Hans Döllgast: Drawing Transformations – Talk, 14 May 2026

Uta Graff, William Mann and Maximilian Sternberg will be discussing the work of Hans Dollgast, particularly in relation to his drawings. We are really delighted that they have chosen the Drawing Matter space in Covent Garden as the venue for such a stimulating evening.
Thursday 14 May
18.30–20.00
The talk will start at 18:30 so please arrive from 18:00.
Tickets are available here.
Hans Döllgast (1891-1974) has achieved belated international recognition through his postwar reconstructions of war damaged historic monuments in 1950s Munich. Over the past 30 years, the 9H Gallery in London as well as the 20C Society have celebrated Döllgast’s work on the Alte Pinakothek art gallery. This event will focus on Döllgast’s extensive drawing practice and on projects that have received less international attention than the Pinakothek. One of the most gifted draughtsmen of his generation of German architects, Döllgast not only personally produced detailed drawings for his 70 or so executed works from the 1920s to the 1970s, but he also left a vast archive of diverse architectural studies, plans for unrealised projects, book illustrations and watercolours (held in Architecture Museum of the Technical University of Munich). Moreover, Döllgast taught a variety of drawing classes at the Technical University of Munich over his 30-year career as a revered pedagogue, also publishing several books based on his seminal lecture courses, which exerted a strong influence on the TUM’s architectural faculty years after his death.
Focussing on two key case studies, his repair on the heavily war damaged Alte Südfriedhof (Old South cemetery) and St Bonifaz abbey church in the late 1940s and early 1950s, Graff, Mann and Sternberg interrogate Döllgast’s drawings from the perspective of research in architectural history, studio teaching and practice. We reflect on how producing plans, maps and typology studies can support analysis of the evolution and urban context of Döllgast’s complex interventions and examine how Döllgast’s evocative and often ambiguous drawings shed light on his design thinking. We ask how his drawings help us read the inimitable spaces he created through his interventions and what they reveal about the ongoing challenge of working with existing buildings. Döllgast cared deeply not only for the fabric and urban impact of the nineteenth century buildings he repaired, but he was also deeply knowledgeable about the architectural drawing conventions that informed their original designs. Just as he irrevocably transformed the buildings through their rescue, he reinterpreted the modern architectural drawing culture he had inherited from the long nineteenth century.
Uta Graff is Professor of Architectural Design and Conception at the Technical University of Munich TUM. In terms of subject matter and teaching space, it is the chair that Hans Döllgast held until his retirement in 1956 with the title ‘Architectural Drawing and Spatial Art’. In her teaching and research, she emphasises the processes of architectural design as systematic approaches to knowledge generation, highlighting methodological approaches that are characteristic of the discipline of architecture. Analogue representation techniques and architectural freehand drawing are essential tools in her teaching.

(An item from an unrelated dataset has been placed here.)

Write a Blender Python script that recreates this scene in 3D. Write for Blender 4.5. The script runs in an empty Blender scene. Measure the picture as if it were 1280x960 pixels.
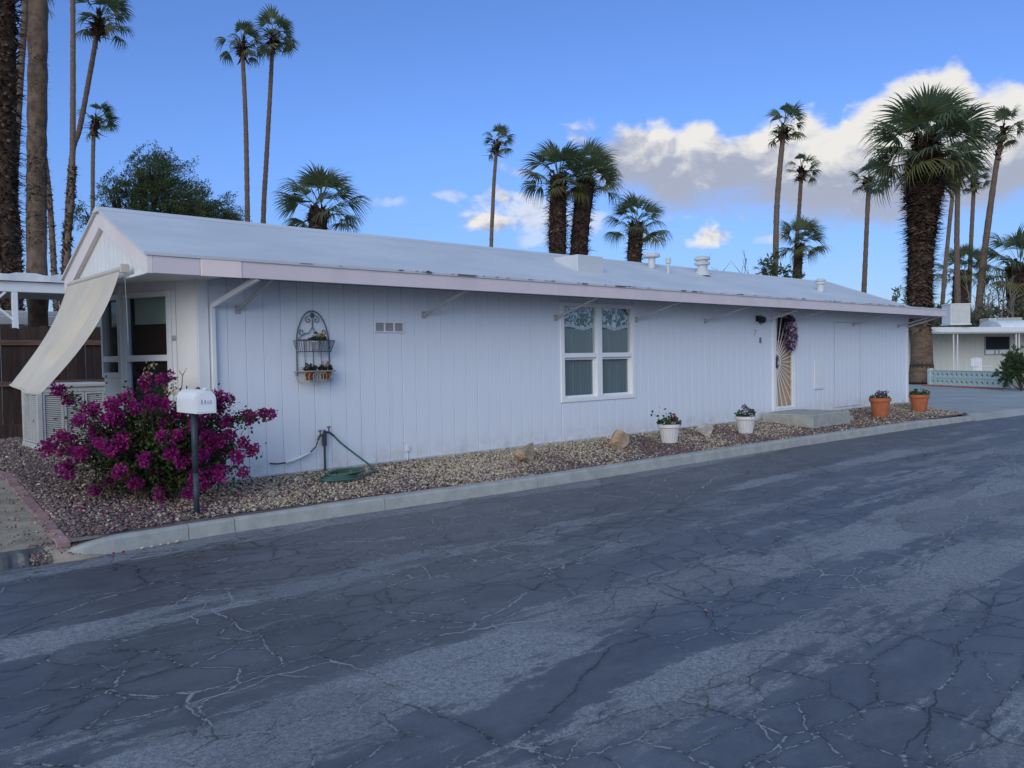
import bpy, math, random
import numpy as np
from mathutils import Vector, Matrix

S = bpy.context.scene
COL = S.collection
random.seed(7)
RNG = np.random.default_rng(7)
PI = math.pi
rad = math.radians

# ------------------------------------------------------------------ camera
cam_d = bpy.data.cameras.new('camera')
cam = bpy.data.objects.new('camera', cam_d)
COL.objects.link(cam)
cam_d.sensor_width = 36.0
cam_d.lens = 28.83
cam_d.clip_end = 3000
cam_d.clip_start = 0.05
cam.matrix_world = Matrix(((0.740975, 0.033754, -0.670683, -3.529),
                           (-0.671297, 0.010828, -0.741109, -9.054),
                           (-0.017753, 0.999372, 0.030683, 1.33),
                           (0, 0, 0, 1)))
S.camera = cam
S.view_settings.view_transform = 'Standard'
S.view_settings.look = 'None'
S.view_settings.gamma = 1.0
S.view_settings.use_curve_mapping = False
S.view_settings.exposure = 0.56
S.cycles.max_bounces = 6
S.cycles.transparent_max_bounces = 12

SUN_AZ = 212.0      # degrees, counter-clockwise from +X
SUN_EL = 22.0


# ------------------------------------------------------------------ node helper
def nd(nt, typ, ins=None, **props):
    n = nt.nodes.new(typ)
    for k, v in props.items():
        setattr(n, k, v)
    for k, v in (ins or {}).items():
        s = n.inputs[k]
        if isinstance(v, bpy.types.NodeSocket):
            nt.links.new(v, s)
        else:
            s.default_value = v
    return n


def mth(nt, op, a, b=None, c=None, clamp=False):
    ins = {0: a}
    if b is not None:
        ins[1] = b
    if c is not None:
        ins[2] = c
    return nd(nt, 'ShaderNodeMath', ins, operation=op, use_clamp=clamp).outputs[0]


def smooth(nt, v, a, b):
    n = nd(nt, 'ShaderNodeMapRange', {0: v, 1: a, 2: b, 3: 0.0, 4: 1.0}, interpolation_type='SMOOTHSTEP')
    return n.outputs[0]


def mixc(nt, f, a, b, mode='MIX'):
    n = nd(nt, 'ShaderNodeMix', {}, data_type='RGBA', blend_type=mode)
    for i, v in ((0, f), (6, a), (7, b)):
        if isinstance(v, bpy.types.NodeSocket):
            nt.links.new(v, n.inputs[i])
        else:
            n.inputs[i].default_value = v if i == 0 else (*v[:3], 1)
    return n.outputs[2]


# ------------------------------------------------------------------ world
W = bpy.data.worlds.new('World')
S.world = W
W.use_nodes = True
wt = W.node_tree
wt.nodes.clear()
sky = nd(wt, 'ShaderNodeTexSky', sky_type='NISHITA', sun_disc=False, sun_elevation=rad(SUN_EL),
         sun_rotation=rad(90 - SUN_AZ), altitude=150.0, air_density=1.0, dust_density=0.6, ozone_density=2.0)
tc = nd(wt, 'ShaderNodeTexCoord')
sx = nd(wt, 'ShaderNodeSeparateXYZ', {0: tc.outputs['Generated']})
az = mth(wt, 'MULTIPLY', mth(wt, 'ARCTAN2', sx.outputs[1], sx.outputs[0]), 180 / PI)
el = mth(wt, 'MULTIPLY', mth(wt, 'ARCSINE', sx.outputs[2]), 180 / PI)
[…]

William Mann is a director of Witherford Watson Mann Architects, London. The studio’s work focuses on the physical continuity of buildings, and the social evolution of cities and institutions. Their projects of transformation include a house within the ruins of the twelfth-century Astley Castle, for which they won the RIBA Stirling Prize 2013, and Walthamstow Wetlands nature reserve, East London, 2017. He has written for a variety of architectural publications including Casabella and The Architectural Review on the transformation of the city, and on the friction of time in the building process.
Maximilian Sternberg is Professor of History and Theory of Architecture at the Department of Architecture in Cambridge University. His research interests include modern European architecture, medieval architecture, medievalism in modern architecture, and the politics of heritage. He has previously served as the Chief Executive of the Society of Architectural Historians of Great Britain. His publications include Modern Architecture and the Sacred (2020) and Phenomenologies of the City (2015). His monograph on Hans Döllgast is coming out in September 2026, published by Lund Humphries. He is fellow of Pembroke College, Cambridge.